After several sessions of cleaning, using soapy water on the paint, and a combination of chrome-wax and oddly enough, some wadded up aluminium on the chrome and exposed metal bits, I think it’s looking a bit cleaner and more polished. There is still a lot more to do, but we are deep in the territory of diminishing returns in terms of time scrubbing and rust spots removed. Spots of grime remain in hard-to-reach spots.

All in all, in looks pretty good. The grearset is pretty clean; it hardly needs any work at all. Where I have really struggled is the tires. Or keeping air in them, rather. The side walls show signs of dry rot and cracks, otherwise, they seem fine; the tread seems almost new. I replaced the rim tape, but took me forever to properly seat the innertubes. I never have full pressure for more thana mile or two; the good news is that I never go completely flat either.

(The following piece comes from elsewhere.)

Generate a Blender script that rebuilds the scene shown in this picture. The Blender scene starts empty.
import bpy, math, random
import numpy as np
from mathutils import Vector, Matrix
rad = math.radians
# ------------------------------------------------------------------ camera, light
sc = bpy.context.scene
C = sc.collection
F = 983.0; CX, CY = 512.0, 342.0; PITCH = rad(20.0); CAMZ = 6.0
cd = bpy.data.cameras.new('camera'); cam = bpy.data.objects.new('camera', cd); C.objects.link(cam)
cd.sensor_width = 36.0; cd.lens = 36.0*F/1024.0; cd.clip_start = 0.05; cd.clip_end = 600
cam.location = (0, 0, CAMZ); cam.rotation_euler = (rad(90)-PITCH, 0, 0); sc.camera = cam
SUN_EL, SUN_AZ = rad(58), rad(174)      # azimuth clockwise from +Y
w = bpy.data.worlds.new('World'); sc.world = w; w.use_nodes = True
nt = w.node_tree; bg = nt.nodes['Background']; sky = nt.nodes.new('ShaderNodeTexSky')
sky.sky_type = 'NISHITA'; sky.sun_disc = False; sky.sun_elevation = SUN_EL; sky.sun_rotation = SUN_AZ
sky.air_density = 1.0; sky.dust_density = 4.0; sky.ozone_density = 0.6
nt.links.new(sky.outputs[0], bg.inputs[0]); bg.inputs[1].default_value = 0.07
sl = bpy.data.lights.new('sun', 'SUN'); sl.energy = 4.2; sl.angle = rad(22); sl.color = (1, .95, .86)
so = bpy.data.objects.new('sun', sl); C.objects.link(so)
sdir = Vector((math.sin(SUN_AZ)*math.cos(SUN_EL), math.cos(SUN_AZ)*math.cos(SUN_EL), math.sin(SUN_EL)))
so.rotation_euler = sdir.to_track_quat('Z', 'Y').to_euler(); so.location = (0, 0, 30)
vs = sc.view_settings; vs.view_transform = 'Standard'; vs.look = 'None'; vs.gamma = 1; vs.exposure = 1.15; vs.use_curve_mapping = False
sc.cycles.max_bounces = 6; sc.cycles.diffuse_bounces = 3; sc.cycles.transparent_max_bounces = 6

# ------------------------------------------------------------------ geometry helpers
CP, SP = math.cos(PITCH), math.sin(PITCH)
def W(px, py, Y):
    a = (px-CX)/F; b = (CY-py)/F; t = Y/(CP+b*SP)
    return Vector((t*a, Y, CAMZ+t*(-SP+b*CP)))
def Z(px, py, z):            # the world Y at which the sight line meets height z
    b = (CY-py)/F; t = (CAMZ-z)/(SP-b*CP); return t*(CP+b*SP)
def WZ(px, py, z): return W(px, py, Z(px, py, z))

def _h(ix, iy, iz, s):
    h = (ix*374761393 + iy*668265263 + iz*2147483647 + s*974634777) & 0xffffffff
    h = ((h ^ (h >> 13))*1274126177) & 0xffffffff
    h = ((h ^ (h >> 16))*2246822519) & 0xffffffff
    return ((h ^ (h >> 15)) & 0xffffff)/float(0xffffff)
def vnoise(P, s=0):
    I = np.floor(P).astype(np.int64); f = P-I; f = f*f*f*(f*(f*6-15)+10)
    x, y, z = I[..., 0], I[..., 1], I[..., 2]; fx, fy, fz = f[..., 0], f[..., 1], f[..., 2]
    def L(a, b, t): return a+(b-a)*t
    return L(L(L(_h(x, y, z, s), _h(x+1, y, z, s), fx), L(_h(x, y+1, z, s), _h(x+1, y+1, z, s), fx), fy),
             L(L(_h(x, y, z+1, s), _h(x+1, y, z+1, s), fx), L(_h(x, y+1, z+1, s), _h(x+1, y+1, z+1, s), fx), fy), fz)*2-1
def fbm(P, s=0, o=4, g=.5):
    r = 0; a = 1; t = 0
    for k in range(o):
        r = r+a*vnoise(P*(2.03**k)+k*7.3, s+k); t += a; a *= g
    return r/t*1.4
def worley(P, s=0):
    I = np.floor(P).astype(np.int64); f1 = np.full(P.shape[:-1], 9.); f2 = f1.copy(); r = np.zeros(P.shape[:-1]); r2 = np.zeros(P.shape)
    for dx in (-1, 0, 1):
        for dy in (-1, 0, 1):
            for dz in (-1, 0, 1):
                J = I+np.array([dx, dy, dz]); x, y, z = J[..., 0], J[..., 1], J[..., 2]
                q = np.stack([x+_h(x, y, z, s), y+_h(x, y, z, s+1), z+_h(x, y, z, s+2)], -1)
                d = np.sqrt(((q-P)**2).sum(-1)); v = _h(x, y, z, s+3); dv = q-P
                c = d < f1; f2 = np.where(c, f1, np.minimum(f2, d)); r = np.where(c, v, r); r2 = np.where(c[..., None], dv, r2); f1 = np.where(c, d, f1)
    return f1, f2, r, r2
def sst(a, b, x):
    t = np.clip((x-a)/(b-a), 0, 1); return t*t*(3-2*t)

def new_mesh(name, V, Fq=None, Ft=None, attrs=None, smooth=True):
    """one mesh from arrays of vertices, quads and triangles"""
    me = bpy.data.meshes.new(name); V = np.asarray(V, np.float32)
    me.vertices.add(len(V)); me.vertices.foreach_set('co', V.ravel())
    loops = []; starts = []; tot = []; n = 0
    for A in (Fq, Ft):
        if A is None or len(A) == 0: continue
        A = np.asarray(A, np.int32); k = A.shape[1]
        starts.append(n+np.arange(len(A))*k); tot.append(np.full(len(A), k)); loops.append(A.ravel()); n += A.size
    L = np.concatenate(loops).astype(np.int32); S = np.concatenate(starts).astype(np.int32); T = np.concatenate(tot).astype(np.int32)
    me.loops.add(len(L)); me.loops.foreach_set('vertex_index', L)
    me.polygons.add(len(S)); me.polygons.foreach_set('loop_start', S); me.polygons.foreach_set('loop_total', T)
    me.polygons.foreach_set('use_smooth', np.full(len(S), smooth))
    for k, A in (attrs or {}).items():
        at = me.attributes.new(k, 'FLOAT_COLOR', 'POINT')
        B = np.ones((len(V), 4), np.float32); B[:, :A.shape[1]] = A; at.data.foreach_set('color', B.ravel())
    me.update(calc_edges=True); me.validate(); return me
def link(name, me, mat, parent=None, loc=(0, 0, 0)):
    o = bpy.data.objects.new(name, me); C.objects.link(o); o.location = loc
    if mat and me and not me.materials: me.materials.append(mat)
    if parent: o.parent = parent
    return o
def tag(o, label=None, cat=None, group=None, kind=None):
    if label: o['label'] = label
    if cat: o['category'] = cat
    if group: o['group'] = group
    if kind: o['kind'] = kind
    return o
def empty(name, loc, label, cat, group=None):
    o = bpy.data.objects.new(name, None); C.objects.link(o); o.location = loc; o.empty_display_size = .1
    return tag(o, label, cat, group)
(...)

The breaks made an appalling vibration and noise reminiscent of a helicopter spooling-down. Replacing the break-pads and tightening the breaks eliminated the worst of the problem (they still squeal a little). With the breaks all set, the shifting smooth, my only real complains where the uncomfortable handle-bars (the bar tape is made of cotton, and while grippy, is actually quite uncomfortable. I’ve ordered some Lizard Skin bar tape in white. Should be a good compromise between style, grip, and comfort. I’m also going the route of white cable housing, to complete the look.


At this point, I have put about twenty miles on the Raleigh, and I gotta say: I love it. Compared to my steel LeMonde, it’s more playful and agile. Or at least, much more agile than I was expecting. The posture for me is far more upright; put that on top of a Brooks saddle (you really feel in tune with the bike; you feel like you are really riding) and the result is a surprisingly comfortable ride.


I’ll admit that it’s slower. But there are so many aspects about this bike, while obviously not ideal, lend a charming and at times, surprisingly practical aspect. For example, the ten-speed down-tube shifters are a pain in the sense that you have to shift your body weight to reach them out of your line of sight, especially when attempting to down-shift going up hill. But as a simple system, more basic than today’s break lever shifters, it works more smoothly and after forty years, still works surprisingly well. I’m surprisingly confident mechanically.